When you step into Borgo, you might notice the first name of the reservation-maker scrawled on the white paper atop the linens, reminiscent of Diner's menu dramatics. The Martini No. 2 also gets an elaborate tableside preparation, adding to the overall experience.
The kitchen's wood-burning oven is a star here. It cooks the "focaccia Borgo," a simple yet delicious flatbread with a hidden layer of cheeses. It also imparts its smoky essence to various dishes like the sweet, tiny beets and the veal sweetbreads.
The fettuccine in a guinea-hen ragù is rich, while the baked cannelloni with braised beef cheeks offers a comforting taste. However, the pastas' portions seem a bit large given their strong flavors. For example, the ravioli filled with sunchoke and mushrooms is an explosion of umami initially but might feel overdone by the end.
Desserts by Adam Marca are gracefully simple.

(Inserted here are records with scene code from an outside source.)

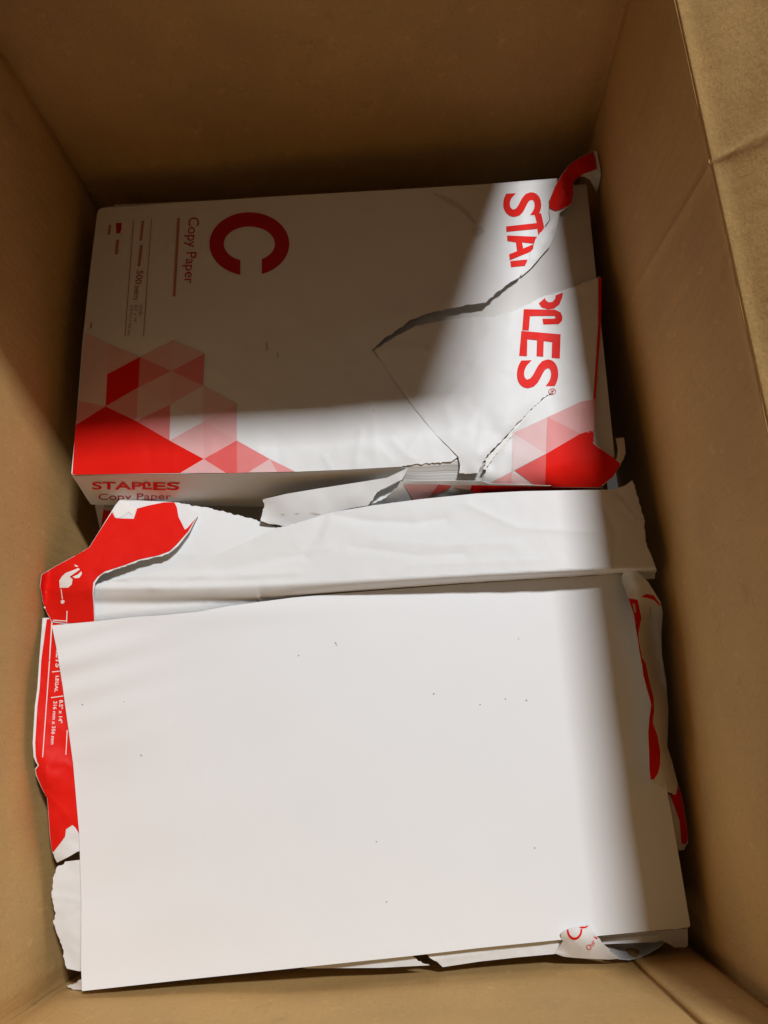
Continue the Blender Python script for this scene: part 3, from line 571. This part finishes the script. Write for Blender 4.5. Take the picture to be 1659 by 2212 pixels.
# wrapper of the near ream, showing round the loose sheet
nw = empty('ream_wrapper', (SX, SY, 0.205), 'torn red and white wrapper of the near ream, sticking out round the loose sheet', 'wrapper')
l_out = [(92, 1335, 217), (112, 1334, 218), (160, 1338, 218.5), (230, 1350, 217), (260, 1500, 211), (270, 1700, 209), (260, 1830, 209)] + Y1((570, 2080, 209), (470, 2140, 209), (345, 2202, 206), (318, 2150, 207, 't'), (290, 2085, 207), (265, 1900, 208), (247, 1620, 209), (236, 1500, 210), (180, 1400, 212), (115, 1250, 214), (104, 1180, 215), (135, 1142, 216.5), (112, 1108, 217), (88, 1050, 217.5), (79, 900, 218), (103, 500, 218), (130, 300, 218), (150, 0, 217.5))
l_ctl = Y1((250, 500, 215.5), (300, 1200, 214.5), (260, 1230, 216), (300, 1700, 210.5), (400, 1500, 210.5), (420, 1000, 212))
le, SLE = sheet('end_flap', l_out, l_ctl, [M_INSIDE], nw, g=5, wrinkle=0.5, wscale=12, creases=[(Y1((240, 700), (420, 760)), 0.4, 5, 0), (Y1((300, 1090), (220, 1180), (240, 1350)), 1.1, 7, 0), (Y1((330, 1130), (430, 1110), (480, 1150)), 0.8, 6, 0), (Y1((220, 1440), (350, 1570), (470, 1680)), 0.8, 4, 0)], label='red end flap with white size lettering')
red_l = [(101, 1338)] + [(112, 1336), (160, 1340), (230, 1352), (262, 1500), (272, 1700), (262, 1800)] + Y1((580, 1880), (545, 1820), (512, 1792), (442, 1838), (432, 1918), (380, 1990), (303, 2088), (290, 2080), (267, 1900), (249, 1620), (238, 1500), (184, 1402), (122, 1252), (112, 1192), (148, 1142), (126, 1100), (112, 1040), (106, 900), (130, 500), (155, 300), (172, 0))
decal('printed_band', [(0, red_l)], SLE, [M_RED], nw, lift=0.30)
decal('printed_lettering', [(0, [(111, 1338), (114, 1338), (108, 1425), (106, 1425)]), (0, Y1((258, 0), (268, 0), (192, 1055), (183, 1055))), (0, Y1((450, 760), (460, 760), (445, 1028), (437, 1028))), (0, Y1((290, 122), (384, 112), (384, 121), (290, 131))), (0, Y1((278, 402), (412, 383), (413, 393), (279, 412)))], SLE, [M_FRINGE], nw, lift=0.50,
      texts=[(0, 'SHEETS', [(133, 1379), (129.5, 1443), (119.5, 1441), (123, 1378)], 0.02), (0, 'LEGAL', Y1((366, 170), (352, 348), (316, 345), (330, 168)), 0.02), (0, '8.5" x 14"', Y1((412, 432), (402, 684), (358, 682), (370, 432)), 0.015), (0, '216 mm x 356 mm', Y1((345, 445), (316, 915), (276, 915), (306, 443)), 0.015)])
# white torn pieces at the left near corner
w_out = Y2((720, 160, 208), (650, 178, 208), (530, 192, 207), (525, 207, 207, 't'), (465, 236, 207, 't'), (440, 310, 207, 't'), (430, 380, 207, 't'), (422, 465, 207, 't'), (430, 500, 207, 't'), (440, 570, 207, 't'), (456, 612, 206.5, 't'), (434, 690, 206, 't'), (470, 790, 206, 't'), (490, 832, 206, 't'), (507, 880, 206, 't'), (520, 925, 206, 't'), (514, 965, 206, 't'), (530, 1012, 206, 't'), (548, 1066, 206), (640, 1086, 207), (740, 1090, 208), (760, 600, 209))
sheet('end_flap', w_out, Y2((600, 320, 208), (560, 800, 207.5)), [M_INSIDE], nw, g=6, torn=2.0, wrinkle=0.4, wscale=14, creases=[(Y2((430, 470), (560, 486), (665, 508)), 0.9, 5, 1), (Y2((532, 640), (545, 605), (660, 545)), 0.5, 4, 0)], label='white torn piece along the left near corner')
sheet('end_flap', Y2((545, 1206, 205), (572, 1196, 206, 't'), (622, 1186, 208), (642, 1160, 211), (700, 1150, 213), (720, 1242, 212), (668, 1240, 210), (592, 1236, 206, 't'), (562, 1222, 205, 't')), [], [M_INSIDE], nw, g=5, label='small white torn tip at the left near corner')
# strip under the near edge of the loose sheet
s_out = Y3((640, 420, 213), (1270, 352, 214), (1285, 372, 213.5, 't'), (1310, 395, 212.5, 't'), (1372, 416, 212), (1100, 430, 211.5), (700, 433, 211.5))
sheet('side_flap', s_out, [], [M_INSIDE], nw, g=6, wrinkle=0.3, wscale=12, label='narrow strip of white wrapper under the near edge of the loose sheet')
s2_out = Y3((1350, 345, 214), (1659, 305, 214)) + Y4((200, 440, 214), (455, 425, 214.5), (470, 500, 213), (420, 526, 211.5), (200, 546, 211)) + Y3((1640, 396, 211), (1442, 426, 211), (1410, 395, 212.5, 't'), (1368, 372, 213.5, 't'))
sheet('side_flap', s2_out, [], [M_INSIDE], nw, g=6, wrinkle=0.5, wscale=12, creases=[(Y3((1380, 385), (1659, 350)), 0.5, 4, 0)], label='white wrapper strip with a fold along the near wall')
c_out = X4((258, 420, 222.5), (278, 395, 223.5), (320, 374, 224), (410, 348, 224, 't'), (525, 328, 223.2, 't'), (560, 400, 223, 't'), (600, 450, 222, 't'), (650, 505, 220, 't'), (690, 545, 218, 't'), (740, 610, 215, 't'), (800, 652, 212.5), (700, 660, 212), (400, 645, 211.5), (280, 632, 211.5), (195, 600, 211.5), (240, 540, 214.5), (275, 490, 218.5), (262, 460, 221))
cs, SCC = sheet('side_flap', c_out, X4((400, 450, 223.5), (500, 540, 219.5), (350, 560, 217)), [M_INSIDE], nw, g=4, wrinkle=0.3, wscale=8, creases=[(X4((200, 600), (290, 610)), 0.6, 3, 0)], label='torn white tab with red lettering curling over the loose sheet')
ring2 = X4(*(ell(385, 385, 72, 92, math.pi * 1.02, -0.12, 24) + ell(385, 380, 56, 74, -0.05, math.pi * 1.0, 24)))
arc2 = X4((428, 358), (450, 352), (480, 352), (508, 342), (512, 350), (490, 365), (460, 370), (436, 366))
decal('printed_lettering', [(0, ring2), (0, arc2)], SCC, [M_RED], nw, lift=0.30, g=8, texts=[(0, 'Our', X4((486, 545), (552, 465), (586, 500), (524, 582)), 0.0), (0, 'l', X4((560, 446), (570, 444), (606, 458), (590, 470)), 0.0)])
d_out = X4((650, 500, 186), (900, 485, 184), (1150, 480, 186), (1240, 488, 198), (1180, 540, 205), (1080, 600, 207), (1000, 635, 208), (900, 662, 210), (800, 655, 212), (735, 605, 212.5))
sheet('side_flap', d_out, X4((900, 570, 186), (1050, 545, 190), (780, 570, 194)), [M_INSIDE], nw, g=5, label='hollow inside of the curled wrapper tab')

# crumpled wrapper edge along the right wall
k_out = Y5((455, 135, 224), (470, 100, 226), (490, 76, 228), (520, 65, 229), (590, 110, 229), (650, 170, 228), (700, 250, 226), (738, 312, 222), (752, 385, 216), (742, 560, 207), (748, 700, 205), (780, 900, 205), (796, 1100, 206), (792, 1250, 208), (788, 1360, 210), (825, 1480, 211), (866, 1640, 212), (850, 1712, 214, 't'), (790, 1690, 218, 't'), (720, 1640, 222, 't'), (668, 1606, 225),
           (656, 1530, 228), (655, 1400, 229), (648, 1270, 229), (655, 1170, 229, 't'), (668, 1062, 229, 't'), (640, 950, 229.5, 't'), (612, 850, 230, 't'), (590, 690, 230.5, 't'), (570, 570, 230.5, 't'), (545, 430, 230.5, 't'), (520, 330, 230), (500, 275, 228.5), (478, 210, 226.5), (462, 170, 225))
k_ctl = Y5((600, 300, 228), (560, 160, 230.5), (615, 380, 221), (640, 500, 214), (660, 700, 209), (700, 900, 209), (745, 1100, 214), (735, 1250, 219), (750, 1400, 221), (760, 1560, 221), (690, 420, 210), (700, 560, 206))
kk, SK = sheet('end_flap', k_out, k_ctl, [M_INSIDE], nw, g=5, wrinkle=0.5, wscale=14, seed=5, creases=[(Y5((590, 280), (610, 700), (690, 1020)), 1.4, 6, 0), (Y5((700, 900), (790, 1180)), 0.7, 6, 0), (Y5((690, 1200), (740, 1360), (742, 1500)), 1.2, 5, 0)], label='crumpled brownish white wrapper edge with a red inner strip along the right wall')
decal('printed_band', [(0, Y5((505, 288), (574, 298), (600, 430), (578, 540), (590, 690), (632, 762), (660, 900), (690, 1012), (692, 1110), (682, 1185), (718, 1290), (738, 1400), (735, 1500), (720, 1560), (692, 1600), (668, 1606), (657, 1530), (656, 1400), (650, 1262), (660, 1150), (672, 1062), (644, 950), (616, 850), (596, 690), (566, 540), (545, 400), (520, 330))), (0, Y5((600, 275), (640, 255), (690, 268), (735, 330), (740, 350), (690, 300), (645, 285)))], SK, [M_RED, M_FAINT], nw, lift=0.2, g=8)
marks('torn_patch', [(0, Y5((535, 328), (552, 326), (562, 390), (548, 388))), (0, Y5((655, 372), (668, 345), (676, 380), (670, 440), (658, 405)))], SK, [M_FAINT], nw, lift=0.4, g=8)
m_out = Y5((800, 1712, 213), (850, 1712, 211), (872, 1650, 209), (905, 1780, 207), (935, 1980, 205), (938, 2060, 204), (920, 2085, 204, 't'), (912, 2114, 204, 't'), (866, 2116, 206), (842, 2000, 209), (815, 1850, 212))
mm, SM_ = sheet('end_flap', m_out, [], [M_INSIDE], nw, g=5, wrinkle=0.3, wscale=10, label='red and white wrapper tip at the right wall')
decal('printed_band', [(0, Y5((806, 1714), (850, 1710), (872, 1655), (903, 1780), (934, 1980), (934, 2050), (916, 2076), (890, 2062), (884, 1980), (878, 1900), (845, 1810)))], SM_, [M_RED], nw, lift=0.30)

# ------------------------------------------------------------------ the loose top sheet
top = empty('paper_sheet', (SX, SY, 0.2195), 'large plain white sheet of paper lying loose on top of the near ream', 'paper sheet')
def ripples(q):                                                        # shallow buckles running in from the far left corner
    u, v = q[:, 0], q[:, 1]
    f = np.exp(-((u - 112) / 210.0) ** 2) * np.exp(-((v - 1400) / 170.0) ** 2); k = (v - 1352) + 0.28 * (u - 112)
    g = np.exp(-((v - (1335 - 0.06 * (u - 280))) / 26.0) ** 2) * np.exp(-((u - 450) / 260.0) ** 2)
    return 0.85 * f * np.sin(k / 11.0) * np.clip(k / 40, 0, 1) + 1.0 * g + 0.5 * np.exp(-((u - 250) / 300) ** 2) * np.sin(k / 34.0)
o_out = [(112, 1351, 222), (208, 1342, 221.5), (285, 1333, 221.5), (350, 1329, 222), (425, 1322, 222), (494, 1309, 221.5), (631, 1291, 220.5), (732, 1282, 220.3), (1005, 1261, 220), (1339, 1240, 220), (1354, 1239, 220), (1384, 1400, 220), (1416, 1570, 219.8), (1446, 1735, 219.5), (1468, 1860, 219.8), (1491, 1998, 220), (1488, 2003.5, 220), (1300, 2021, 220), (1042, 2047, 220.5), (888, 2065, 220.5), (640, 2091, 220.5), (384, 2118, 220.5), (177, 2141, 221.5),
         (175, 2080, 219.5), (176, 1950, 216.5), (171, 1800, 214.5), (158, 1650, 214.5), (135, 1480, 218.5), (122, 1400, 221)]
o_ctl = [(400, 1500, 219.5), (400, 1800, 219), (700, 1600, 220), (700, 1900, 220), (1000, 1500, 220), (1000, 1800, 220), (1250, 1700, 220), (300, 1400, 221), (300, 1650, 217.8), (1300, 1450, 220), (400, 2000, 219.5), (1250, 1900, 220), (230, 1500, 218.8)]
ts, STS = sheet('sheet_of_paper', o_out, o_ctl, [M_PAPER], top, g=10, thick=0.12, extra=ripples)
decal('dust_speck', [(0, [(u - r * .8, v - r * .5), (u + r * .4, v - r * .8), (u + r * .8, v + r * .3), (u - r * .3, v + r * .8)]) for u, v, r in ((725, 1389, 2.0), (727, 1393, 1.6), (645, 1416, 1.8), (937, 1499, 2.2), (1037, 1522, 1.8), (1092, 1510, 1.8), (1137, 1513, 2.2), (305, 1632, 2.2), (813, 1818, 1.8), (1155, 1832, 2.0), (835, 1948, 2.0), (1120, 1380, 1.5), (178, 1522, 2.0), (268, 1516, 1.4))], STS, [M_DUST], top, lift=0.30)['kind'] = 'stuff'
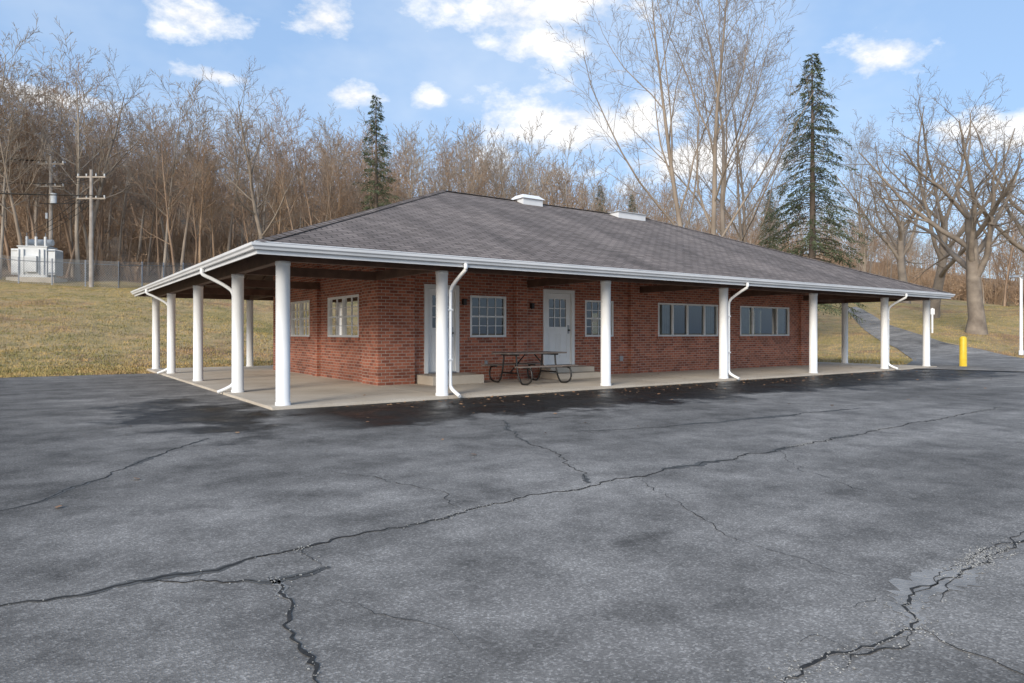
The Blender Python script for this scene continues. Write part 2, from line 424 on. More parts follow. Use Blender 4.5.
def gp(l): return [Vector(((x-512)/F*(885/(y-333)), 885/(y-333), 0)) for x, y in l]
b = MB()
cr_list = [
 ([(-40,616),(0,607),(130,583),(215,569),(300,548),(380,531),(470,510),(540,495),(600,483),(690,466),(780,449),(900,426),(1000,407)], 0.013, .3, -.06),
 ([(268,578),(285,606),(300,640),(312,662),(330,690)], 0.012, .4, .05),
 ([(120,584),(180,585),(222,583),(268,580),(330,567)], 0.008, .3, -.04),
 ([(190,583),(205,572),(225,566)], 0.006, 0, 0), ([(300,547),(310,556),(317,568)], 0.008, .4, 0),
 ([(1040,535),(1000,556),(960,576),(925,590),(905,606),(916,622),(918,632),(880,642),(840,650),(790,664),(750,685)], 0.011, 1.0, .12),
 ([(916,628),(950,644),(990,660),(1035,680)], 0.010, .8, .10),
 ([(1035,528),(995,545),(962,566),(930,580),(908,598)], 0.006, .6, 0),
 ([(905,607),(880,600),(850,608)], 0.005, .3, 0), ([(960,576),(950,590),(925,600)], 0.006, .4, 0),
 ([(918,632),(905,648),(870,655),(835,668)], 0.007, .8, 0),
 ([(840,650),(825,640),(800,642)], 0.005, .3, 0),
 ([(0,512),(60,494),(120,470),(160,455),(205,438)], 0.010, 0, -.06),
 ([(640,478),(680,505),(720,530),(800,560),(860,580)], 0.004, 0, 0),
 ([(590,483),(560,455),(520,440),(500,420)], 0.006, 0, -.06),
 ([(780,449),(800,470),(860,490),(940,505)], 0.004, 0, 0),
 ([(330,600),(420,620),(470,650)], 0.003, 0, 0),
 ([(470,510),(440,490),(380,480),(330,470)], 0.005, 0, 0),
 ([(560,432),(650,428),(760,418),(860,408)], 0.008, 0, -.07),
]
for i, (l, w, gv, ed) in enumerate(cr_list):
    if ed: ribbon(b, gp(l), abs(ed), M_worn if ed > 0 else M_seal, zL+0.002, 0.06, i, 0, 2)
    ribbon(b, gp(l), w, M_crack, zL+0.004, 0.06, i, gv)
b.obj('pavement_cracks')
b = MB(); rs_ = random.Random(8)
for (x, y, r) in stones:
    z = zL+.004; a = rs_.uniform(0, 6.28); P_ = [(x+math.cos(a+k*1.57)*r*rs_.uniform(.7,1.4), y+math.sin(a+k*1.57)*r*rs_.uniform(.7,1.4), z) for k in range(4)]
    t_ = (x+rs_.uniform(-.3,.3)*r, y+rs_.uniform(-.3,.3)*r, z+r*.9)
    for k in range(4): b.face([P_[k], P_[(k+1) % 4], t_], M_stone)
b.obj('loose_gravel')

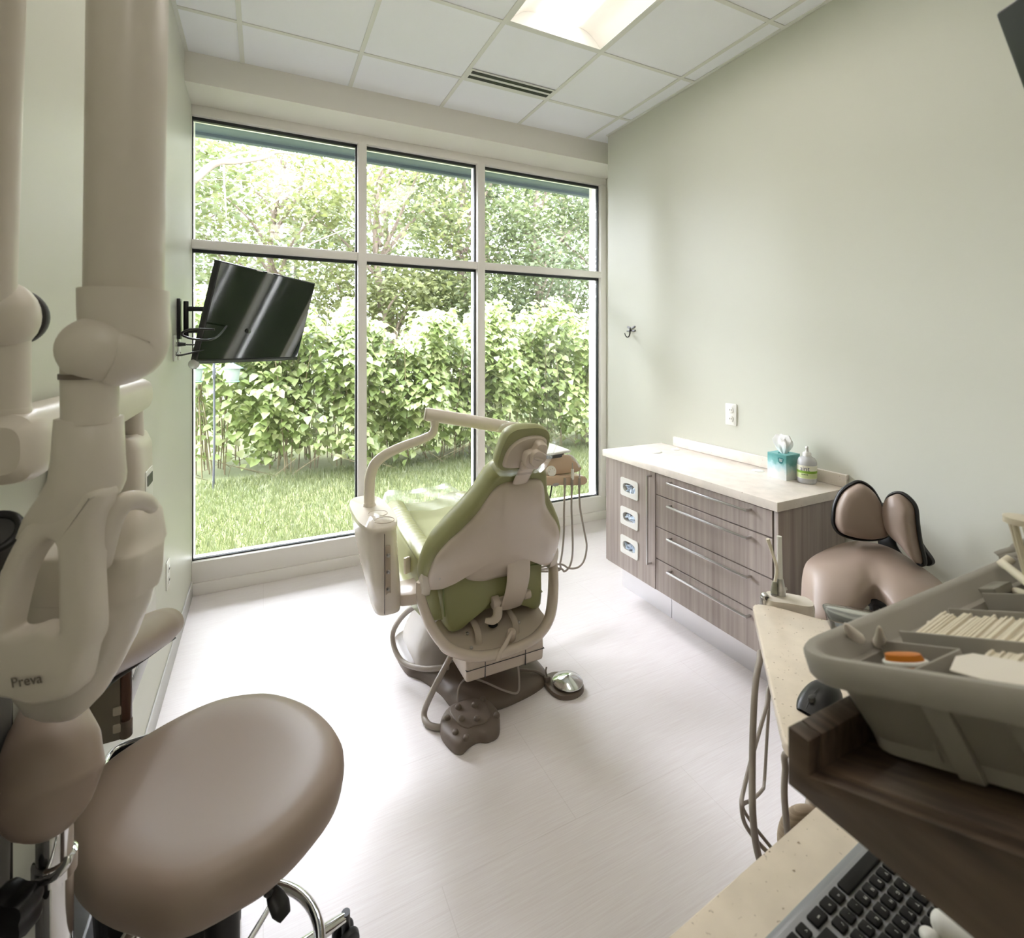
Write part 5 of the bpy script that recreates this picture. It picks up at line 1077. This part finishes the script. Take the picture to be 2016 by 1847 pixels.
# ================================================================ OUTSIDE
ZG = -.15
M_LAWN = mat('lawn_soil', (80, 88, 48), .9, col2=(100, 104, 62), scale=(1.3, 1.3, 1), lo=.35, hi=.65)
gm = MB(); NX, NY = 40, 40
def gz(x, y): return ZG + .03 * math.sin(x * 1.3) * math.sin(y * .9) - .02 + (0 if y < 8 else (y - 8) * .05)
gv = [(-14 + 44 * i / NX, 3.87 + 34 * (j / NY) ** 1.6, gz(-14 + 44 * i / NX, 3.87 + 34 * (j / NY) ** 1.6)) for j in range(NY + 1) for i in range(NX + 1)]
gf = [(j * (NX + 1) + i, j * (NX + 1) + i + 1, (j + 1) * (NX + 1) + i + 1, (j + 1) * (NX + 1) + i) for j in range(NY) for i in range(NX)]
lawn = struct(gm.add(gv, gf), 'lawn', M_LAWN)
def raw(name, verts, faces, m, parent=None, origin=(0, 0, 0), smooth=False):
    o0 = np.array(parent_world(parent) if parent is not None else origin, float)
    me = bpy.data.meshes.new(name); verts = np.asarray(verts, np.float32) - o0.astype(np.float32); faces = np.asarray(faces, np.int32)
    k = faces.shape[1]; me.vertices.add(len(verts)); me.vertices.foreach_set('co', verts.ravel())
    me.loops.add(faces.size); me.loops.foreach_set('vertex_index', faces.ravel()); me.polygons.add(len(faces))
    me.polygons.foreach_set('loop_start', np.arange(0, faces.size, k, dtype=np.int32)); me.update(calc_edges=True)
    if smooth: me.shade_smooth()
    me.materials.append(m); o = bpy.data.objects.new(name, me); COL.objects.link(o)
    if parent is not None: o.parent = parent
    else: o.location = tuple(o0)
    return o
# grass blades
NB = 60000
gy = 4.12 + (7.3 - 4.12) * RNG.random(NB) ** 1.0; gx = -1.6 + RNG.random(NB) * 8.2; gx = gx * (.55 + .45 * (gy - 3.9) / 3.4) + .2
az = RNG.random(NB) * 2 * PI; hgt = .045 + .065 * RNG.random(NB); ln = RNG.normal(0, .03, (NB, 2)); wd2 = .003 + .003 * RNG.random(NB)
bz = np.array([gz(a, b) for a, b in zip(gx, gy)])
b0 = np.stack([gx, gy, bz - .005], 1); sd = np.stack([np.cos(az) * wd2, np.sin(az) * wd2, 0 * az], 1)
tip = b0 + np.stack([ln[:, 0], ln[:, 1], hgt], 1)
gvv = np.stack([b0 - sd, b0 + sd, tip], 1).reshape(-1, 3)
M_GRASS = mat_leaf('grass_blades', [(74, 86, 44), (84, 94, 52), (96, 104, 62), (110, 114, 78)], .4)
tag(raw('grass', gvv, np.arange(NB * 3).reshape(-1, 3), M_GRASS), 'short bright green grass growing over the lawn outside the window', 'grass', kind='stuff')

def leaves(P, D, N, L, W, shape='heart'):
    """arrays of leaf base points, directions, normals, lengths, widths -> folded leaf blades"""
    D = D / np.linalg.norm(D, axis=1, keepdims=True); S = np.cross(D, N); S /= np.linalg.norm(S, axis=1, keepdims=True) + 1e-9; Nn = np.cross(S, D)
    L = L[:, None]; W = W[:, None]; n = len(P)
    if shape == 'heart':
        v = [P, P + D * L * .12 - S * W * .8 + Nn * L * .10, P + D * L * .5 - S * W * .85 + Nn * L * .12, P + D * L - Nn * L * .12, P + D * L * .5 + S * W * .85 + Nn * L * .12, P + D * L * .12 + S * W * .8 + Nn * L * .10, P + D * L * .45]
        f = [(0, 6, 1), (1, 6, 2), (2, 6, 3), (3, 6, 4), (4, 6, 5), (5, 6, 0)]
    else:
        v = [P, P + D * L * .5 - S * W + Nn * L * .1, P + D * L - Nn * L * .1, P + D * L * .5 + S * W + Nn * L * .1]
        f = [(0, 2, 1), (0, 3, 2)]
    vv = np.stack(v, 1).reshape(-1, 3); k = len(v); ff = (np.array(f)[None] + (np.arange(n) * k)[:, None, None]).reshape(-1, 3)
    return vv, ff
M_KNOT = mat_leaf('knotweed_leaf', [(98, 114, 62), (118, 134, 74), (136, 150, 90), (156, 162, 114)], .35, .45)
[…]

The nutty affogato with pistachio gelato and the bittersweet Sachertorte with candied apricot are delightful treats.
There are interesting art pieces on the walls, including a Cézanne-ish still-life painted by Tarlow's daughter and an abstract work by him. A double-sided fireplace connects the two dining rooms, adding to the cozy atmosphere.
Although they haven't quite figured out how to light the fireplace without overheating or creating a smoky haze, it still contributes to the overall mood. Borgo evokes the warmth and sophistication of earlier Manhattan Italian restaurants like Beppe and Cesca.